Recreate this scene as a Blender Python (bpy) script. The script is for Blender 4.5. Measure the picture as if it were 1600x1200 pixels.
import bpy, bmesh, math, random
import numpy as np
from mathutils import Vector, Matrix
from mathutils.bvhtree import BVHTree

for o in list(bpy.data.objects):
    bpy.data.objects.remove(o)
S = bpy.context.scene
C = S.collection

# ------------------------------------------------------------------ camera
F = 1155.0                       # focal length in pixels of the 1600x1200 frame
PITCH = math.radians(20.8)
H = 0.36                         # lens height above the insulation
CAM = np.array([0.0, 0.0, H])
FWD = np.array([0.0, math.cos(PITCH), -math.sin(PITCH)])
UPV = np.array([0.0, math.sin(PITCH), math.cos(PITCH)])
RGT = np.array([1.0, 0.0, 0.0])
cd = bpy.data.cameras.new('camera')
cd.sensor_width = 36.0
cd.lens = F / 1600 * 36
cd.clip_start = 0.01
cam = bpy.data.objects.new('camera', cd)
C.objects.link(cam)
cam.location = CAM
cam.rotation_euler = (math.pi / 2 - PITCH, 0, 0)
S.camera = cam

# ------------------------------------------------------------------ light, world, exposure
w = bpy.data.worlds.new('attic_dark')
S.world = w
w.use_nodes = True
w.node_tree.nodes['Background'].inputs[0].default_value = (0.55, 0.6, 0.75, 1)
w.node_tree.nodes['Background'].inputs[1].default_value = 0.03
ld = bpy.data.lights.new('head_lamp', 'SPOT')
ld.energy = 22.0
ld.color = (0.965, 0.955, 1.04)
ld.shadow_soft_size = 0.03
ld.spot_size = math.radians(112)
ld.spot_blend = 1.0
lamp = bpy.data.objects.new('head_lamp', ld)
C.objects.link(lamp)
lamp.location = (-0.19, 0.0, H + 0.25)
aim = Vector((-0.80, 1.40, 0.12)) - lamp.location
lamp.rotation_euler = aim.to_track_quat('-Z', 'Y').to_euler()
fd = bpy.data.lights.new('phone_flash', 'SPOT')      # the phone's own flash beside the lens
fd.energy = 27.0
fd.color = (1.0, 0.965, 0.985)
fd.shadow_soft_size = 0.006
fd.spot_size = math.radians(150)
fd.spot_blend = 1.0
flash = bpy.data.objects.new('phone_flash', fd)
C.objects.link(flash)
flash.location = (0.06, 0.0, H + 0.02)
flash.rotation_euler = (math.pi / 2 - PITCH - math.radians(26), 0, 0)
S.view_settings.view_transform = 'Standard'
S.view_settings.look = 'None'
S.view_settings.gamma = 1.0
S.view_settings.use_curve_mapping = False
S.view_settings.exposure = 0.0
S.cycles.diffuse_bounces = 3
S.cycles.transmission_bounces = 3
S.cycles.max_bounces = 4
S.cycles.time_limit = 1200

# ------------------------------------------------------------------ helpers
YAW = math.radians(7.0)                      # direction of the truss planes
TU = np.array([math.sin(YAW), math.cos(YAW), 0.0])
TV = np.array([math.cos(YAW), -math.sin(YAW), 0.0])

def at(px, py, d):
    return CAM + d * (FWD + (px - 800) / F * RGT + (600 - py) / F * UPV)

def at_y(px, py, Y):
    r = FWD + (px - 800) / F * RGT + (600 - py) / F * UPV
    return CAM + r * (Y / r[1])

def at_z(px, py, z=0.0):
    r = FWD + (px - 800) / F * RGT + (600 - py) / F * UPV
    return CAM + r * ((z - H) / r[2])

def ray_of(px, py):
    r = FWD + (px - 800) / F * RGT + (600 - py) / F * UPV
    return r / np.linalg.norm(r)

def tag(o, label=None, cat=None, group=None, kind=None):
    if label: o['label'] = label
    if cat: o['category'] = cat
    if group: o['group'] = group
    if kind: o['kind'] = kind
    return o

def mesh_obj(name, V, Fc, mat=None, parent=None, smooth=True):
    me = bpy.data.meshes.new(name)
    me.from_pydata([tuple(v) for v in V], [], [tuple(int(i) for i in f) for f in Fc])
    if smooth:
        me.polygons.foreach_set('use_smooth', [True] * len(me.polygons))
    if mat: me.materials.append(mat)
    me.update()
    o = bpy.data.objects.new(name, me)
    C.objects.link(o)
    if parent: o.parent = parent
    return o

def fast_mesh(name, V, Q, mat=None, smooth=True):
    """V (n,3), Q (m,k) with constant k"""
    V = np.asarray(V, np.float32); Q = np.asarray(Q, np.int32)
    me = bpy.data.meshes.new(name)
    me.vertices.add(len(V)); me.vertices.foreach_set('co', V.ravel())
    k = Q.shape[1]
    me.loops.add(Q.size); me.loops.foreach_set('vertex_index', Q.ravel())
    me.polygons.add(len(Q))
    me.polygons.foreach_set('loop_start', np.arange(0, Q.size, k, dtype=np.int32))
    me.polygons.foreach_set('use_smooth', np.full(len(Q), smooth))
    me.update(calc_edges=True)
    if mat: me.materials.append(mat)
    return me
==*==
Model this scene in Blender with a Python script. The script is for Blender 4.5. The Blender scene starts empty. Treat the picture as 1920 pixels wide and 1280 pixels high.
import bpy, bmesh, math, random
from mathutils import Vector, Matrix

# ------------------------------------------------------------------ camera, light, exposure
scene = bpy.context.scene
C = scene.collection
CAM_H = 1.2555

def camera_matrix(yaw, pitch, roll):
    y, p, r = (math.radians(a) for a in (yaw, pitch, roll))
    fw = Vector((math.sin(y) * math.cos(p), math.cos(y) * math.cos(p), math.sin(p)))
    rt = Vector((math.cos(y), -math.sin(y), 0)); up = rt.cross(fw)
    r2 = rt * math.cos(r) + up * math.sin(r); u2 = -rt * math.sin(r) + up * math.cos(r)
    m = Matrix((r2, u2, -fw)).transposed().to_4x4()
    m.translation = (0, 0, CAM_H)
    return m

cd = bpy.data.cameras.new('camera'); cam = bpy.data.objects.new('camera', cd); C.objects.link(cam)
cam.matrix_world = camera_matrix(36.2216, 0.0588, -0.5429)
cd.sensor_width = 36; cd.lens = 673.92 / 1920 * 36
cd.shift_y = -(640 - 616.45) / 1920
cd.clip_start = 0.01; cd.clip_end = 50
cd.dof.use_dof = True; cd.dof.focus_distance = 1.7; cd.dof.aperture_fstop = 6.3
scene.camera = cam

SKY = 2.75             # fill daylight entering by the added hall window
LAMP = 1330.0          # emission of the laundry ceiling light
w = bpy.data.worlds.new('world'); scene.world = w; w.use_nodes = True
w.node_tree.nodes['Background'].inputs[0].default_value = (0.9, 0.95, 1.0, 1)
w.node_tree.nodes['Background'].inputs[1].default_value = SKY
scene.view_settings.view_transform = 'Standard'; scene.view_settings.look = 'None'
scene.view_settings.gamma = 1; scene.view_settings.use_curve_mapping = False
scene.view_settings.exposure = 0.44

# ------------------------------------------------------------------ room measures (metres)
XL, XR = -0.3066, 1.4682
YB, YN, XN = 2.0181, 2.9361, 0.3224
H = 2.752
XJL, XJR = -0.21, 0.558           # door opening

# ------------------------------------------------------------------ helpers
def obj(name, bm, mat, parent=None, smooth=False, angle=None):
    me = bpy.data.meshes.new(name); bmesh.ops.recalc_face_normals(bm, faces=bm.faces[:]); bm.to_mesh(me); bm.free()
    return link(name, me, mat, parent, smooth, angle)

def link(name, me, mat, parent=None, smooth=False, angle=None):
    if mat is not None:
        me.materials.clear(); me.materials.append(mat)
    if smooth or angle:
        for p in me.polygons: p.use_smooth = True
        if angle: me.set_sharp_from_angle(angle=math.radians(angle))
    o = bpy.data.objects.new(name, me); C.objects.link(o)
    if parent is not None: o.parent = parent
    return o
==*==
WORK REQUIRED: From the records above, repeat exactly the lines from the one with "Recreate this scene" through the one with "C = S.collection", both included.

SOLUTION:
Recreate this scene as a Blender Python (bpy) script. The script is for Blender 4.5. Measure the picture as if it were 1600x1200 pixels.
import bpy, bmesh, math, random
import numpy as np
from mathutils import Vector, Matrix
from mathutils.bvhtree import BVHTree

for o in list(bpy.data.objects):
    bpy.data.objects.remove(o)
S = bpy.context.scene
C = S.collection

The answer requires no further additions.